Similar divisions occur on environmental matters (save water and energy, but don't raise prices) and public safety (we need more cops, but not more spending).

A Few Open Questions

I haven't singled out – yet – any particular candidates, because I'm identifying larger themes here and it's still relatively early; most of the campaigns are only now beginning to get going or getting very public. But it's worth raising some questions now for voters listening to these campaigns as they develop.

For example:

• Demanding "affordability" without defining it, or explaining how Council and the city should work toward same, is hardly more useful than repeating, "The rent is too damn high."

• If rail is an expensive "boondoggle" and "All We Need Is Roads" – do you intend to build the roads for free, and where do you propose to put them, in a built-out city?

• If we require "hundreds" more police officers, no matter what the cost – a similar question: How do you propose to pay for them, while simultaneously cutting property taxes, which are too damn high?

• And so on: If you object to central city development, as disrupting historical neighborhoods and eliminating single-family residences, and also denounce sprawl development as environmentally destructive (and amplifying traffic congestion) – where do you propose that people moving to Austin in great numbers (as they have always done, for more than 100 years) should live, and at what cost?

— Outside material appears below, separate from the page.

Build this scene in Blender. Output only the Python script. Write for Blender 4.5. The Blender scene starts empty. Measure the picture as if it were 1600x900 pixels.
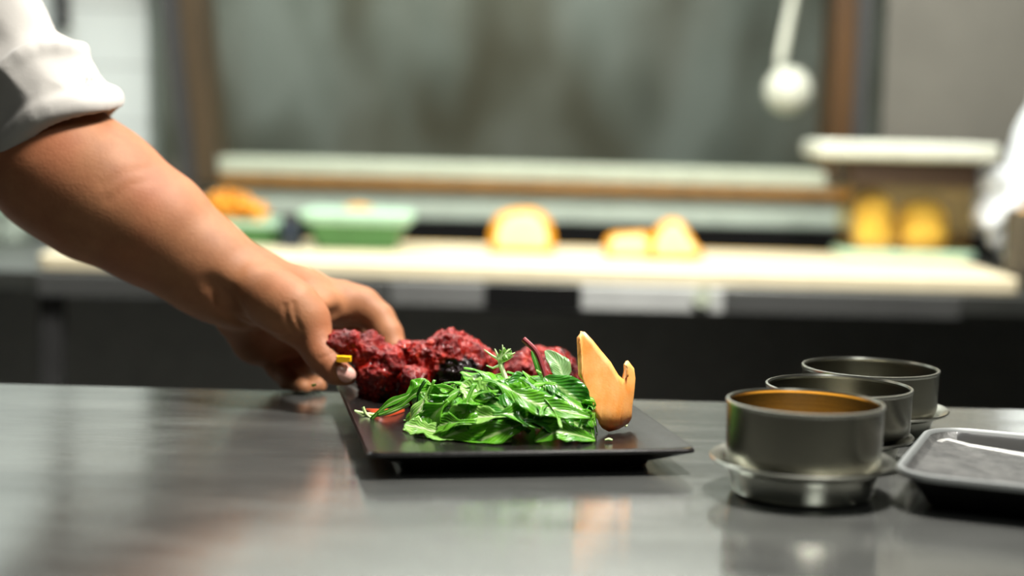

I don't claim to have easy answers to these questions, or to many more that will be facing those 71 (or more) candidates – and more importantly, facing the 11 council members who will ascend the new (larger) dais in January. Indeed, I'm simply pointing out that the answers aren't easy – as I suspect many fledgling candidates, who entered declaring variations of "Throw the bums out," are now personally learning on the campaign trail. And if they aren't finding that out ... they probably shouldn't be candidates at all.